Here are some tips to formulate an effective collective bargaining strategy with the unions:

• Select the “form” of bargaining: Irrespective of whether you are opting for multi-employer or single-employer groups, you should consider your form of bargaining at the earliest. Analyzing the terms of any past agreement, or whether you are bound by whatever the unions negotiate are important factors to be considered. Simple steps like enhanced bargaining powers by benefiting from the strength in numbers, selecting negotiators who have the trust of employees, opting for carefully orchestrated coordinated bargaining etc are some strategies that can help you wield an upper hand. 

• Establishing your Labor Relations Policy: Your company should have a clear labor relations policy and your collective bargaining strategy should be in tune with it.

• Foresee union demands: Anticipating what the unions will demand and how you will tackle the issues/demands will go a long way in successful negotiations. You can gather some current trade journals and other publication materials related to your industry to support the arguments that you plan to make at the bargaining table with respect to changes in terms of employment or wages etc. It will also help to determine strike issues and recognize needed relief areas to show that you are concerned about your workforce and want to give them an environment that fosters growth and stability. Foreseeing the union’s demands and preparing ahead of the D-Day will help you put forward your opinions and views strongly and firmly.  

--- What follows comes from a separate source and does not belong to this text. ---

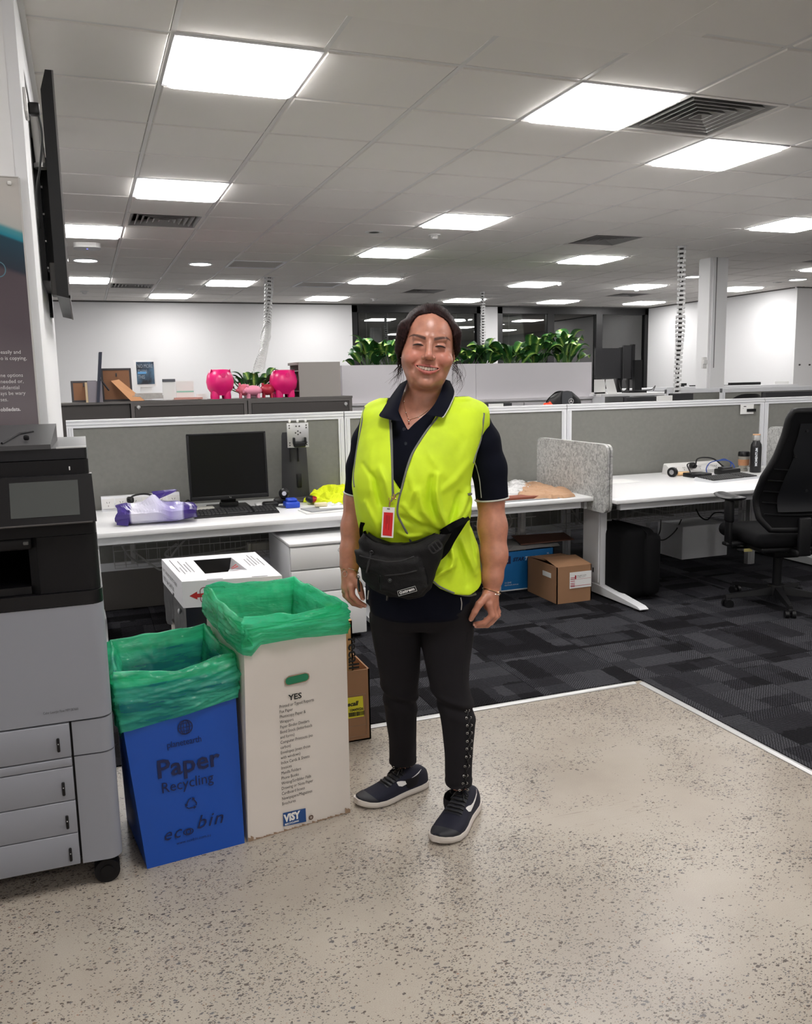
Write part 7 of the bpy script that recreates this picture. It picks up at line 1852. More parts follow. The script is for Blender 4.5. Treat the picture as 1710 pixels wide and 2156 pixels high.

• Set up your “end” position:  You should consider business forecasts and analyze your present business status to establish an “end” position. Ask yourself whether you can you afford to give in to the union’s demands one more time without affecting your business adversely. Also, check if you have lost your competitiveness due to specific provisions, like daily overtime, and whether earlier contracts need significant changes to be incorporated, as you anticipate the business scenario to change, which in turn demands changes in your bargaining agreements for merger/sale/ expansion etc.

• Selecting a bargaining team: Write down the goals that you want your collective bargaining strategy to achieve. Next, select a bargaining team, get inputs from the management, and plan the principal negotiator’s “Bargaining Book” which would include a model agreement and position statement. Use bargaining logistics, draw upon recent developments/statistics/trends etc. to condition the bargaining team to ensure success. 

Collective bargaining offers substantial scope for mutual gains for both the employees and the employers, and is an effective alternative to workplace relationships that have been hindered and industrial chaos. No wonder that an increasing number of employers all over the world are supporting it.